Thursday, January 18, 2007

Five Minutes to Midnight

The Doomsday Clock was moved forward two minutes earlier this week. According to the Chicago-based Bulletin of the Atomic Scientists, the time is now 11.55pm – barely five minutes to nuclear annihilation. The Bulletin cited North Korean nuclear tests, Iran’s nuclear ambitions and the US’s recent use of "bunker buster" nuclear bombs as the reasons for the change. They also cited human related climate change as a growing danger. "We stand at the brink of a second nuclear age," the group said in a statement read in New York and London. It was the first adjustment since 2002.

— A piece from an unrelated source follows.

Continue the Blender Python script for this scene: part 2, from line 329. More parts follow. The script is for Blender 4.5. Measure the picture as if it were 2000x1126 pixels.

The Doomsday Clock is a peculiar hangover from the Cold War. The Clock evoked both an image of doom (midnight) and a nuclear launch (countdown to zero). Created in 1947, it was initially set to seven minutes to midnight. This week marks the 18th adjustment of the clock in the last 60 years. It has been as close as two minutes to midnight in 1953 when the US and USSR tested thermonuclear devices within nine months of one another, and as far away as seventeen minutes in 1991 after the same two countries signed the Strategic Arms Reduction Treaty (SALT).

The custodians of the clock are the board of directors of the “Bulletin of the Atomic Scientists”. Founded in 1945, the Bulletin is a magazine that covers global security and public policy issues, especially related to the dangers of nuclear weapons. The original founder and editor was biophysicist Eugene Rabinowitch, a professor of botany and biophysics at the University of Illinois near Chicago. It has an impressive list of contributors over the years that include Albert Einstein, Edward Teller, J. Robert Oppenheimer, Carl Sagan, Wernher von Braun, Al Gore, Isaac Asimov, and Arthur C. Clarke.


Bunker buster bombs
are the newest threat identified by the Bulletin. These are bombs designed to penetrate hardened targets or those buried deep underground. Barnes Wallis designed the first bunker buster bombs for the British in World War II. The US military updated Barnes Wallis’s original designs for use in the 2001 invasion of Afghanistan and the 2003 invasion of Iraq. The American looked at plans to develop nuclear variants in order to access the so-called Al-Qaeda underground complexes in Tora Bora as well as Iranian nuclear industry which is also mainly underground. In 2005, the Bush administration requested Congress approval for $4 million dollars to research the technology. Congress refused and the idea was abandoned after criticism of potential nuclear fall-out. The military analysts Jane’s suspect however that the research may still be continuing under a different name.

The bulletin believes we are now at the cusp of a Second Nuclear Age. Many felt that the nuclear threat was eradicated by the fall of the Soviet Union as a world superpower in 1991. But many new dangers emerged to fill the void. The ex-Soviet states suffered a partial breakdown of command and control systems leading to the “disappearance” of former Soviet nuclear weapons. Israel nuclear ambitions are matched by many of its Arab enemies. The 50 year old feud between India and Pakistan is now a nuclear standoff. And Pakistan’s chief nuclear technician A Q Khan has sold secrets of nuclear technology to many smaller countries in Asia and Africa worried about American hegemony. Meanwhile the Nuclear Non Proliferation Treaty (NNPT) could disintegrate due to the lack of good will among its members.

The climate change rationale is also adding new relevance to the Cold War institution. The statement released this week claimed global warming poses a dire threat to human civilisation second only to nuclear weapons. It cited flooding, desertification and threats to habitats and agricultural resources which are likely to contribute to mass migrations and wars over land, water, and other natural resources. Stephen Hawking told the London gathering “as scientists, we understand the dangers of nuclear weapons and their devastating effects, and we are learning how human activities and technologies are affecting climate systems in ways that may forever change life on Earth. As citizens of the world, we have a duty to alert the public to the unnecessary risks that we live with every day, and to the perils we foresee if governments and societies do not take action now to render nuclear weapons obsolete and to prevent further climate change."